Alternatively, the Mussalaha (reconciliation) movement is providing a framework for civilian and religious leaders of all persuasions in Syria to achieve small resolutions in local conflicts and impasses. This ought to give pause to the prevailing belief that more force with more fighting will achieve best results.

The Syrian government has appointed a new Minister of State for National Reconciliation Affairs, Ali Haidar, who is mandated to bring all parties together with assurances of blanket general amnesty. The government insists that the best solution for Syria will not be found through weapons, through one side defeating the other, or through excluding the option for genuine negotiation of a peaceful political reform process.

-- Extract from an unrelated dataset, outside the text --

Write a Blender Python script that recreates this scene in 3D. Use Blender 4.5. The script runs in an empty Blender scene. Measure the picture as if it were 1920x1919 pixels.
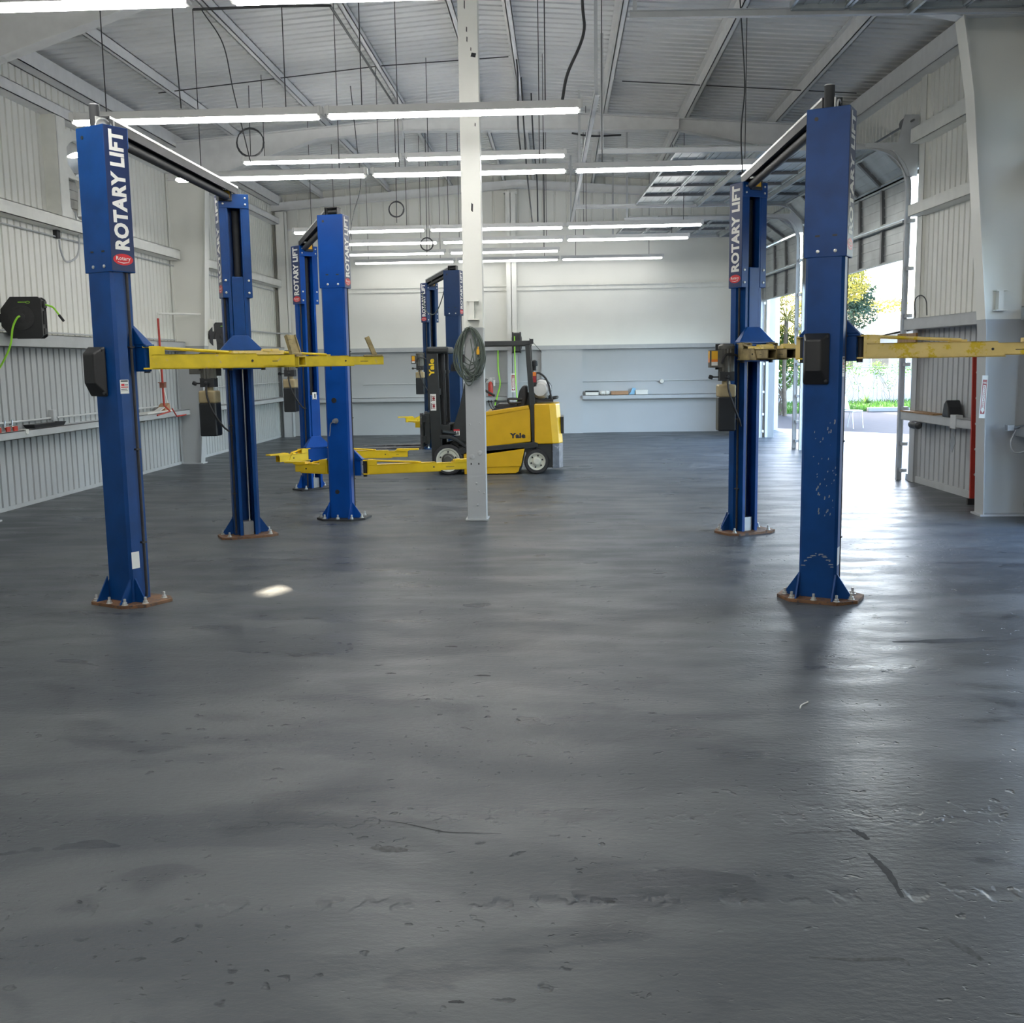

The Australian government continues to side with non-Syrian powers who arm insurgents in Syria, and Foreign Minister Bob Carr denies knowledge of Islamist Al Qaeda fighters in Syria, going further to propose assassination as part of a political solution. But surely the new Syrian coalition’s first duty is to end the hardship, not prolong it.

Sabra and al-Khatib uniquely have been given the opportunity to give power back to the Syrian people – free from fear and force. With their strong political activist pedigrees in their home country, they can leverage support for the new coalition as legitimate interlocutors within Syria, rather than from outside. From that position they could gain an effective ceasefire, and lobby the disparate opposition movements in Syria to embrace full and unbiased participation in preparations for a new democratic government.

If this is not the intention of the new-look Syrian National Coalition it will be rejected by the government, by minorities, and by much of the Sunni population. If it is the intention, then it will have to work hard to convince those fighting for control of Syria irrespective of the will of the Syrian people.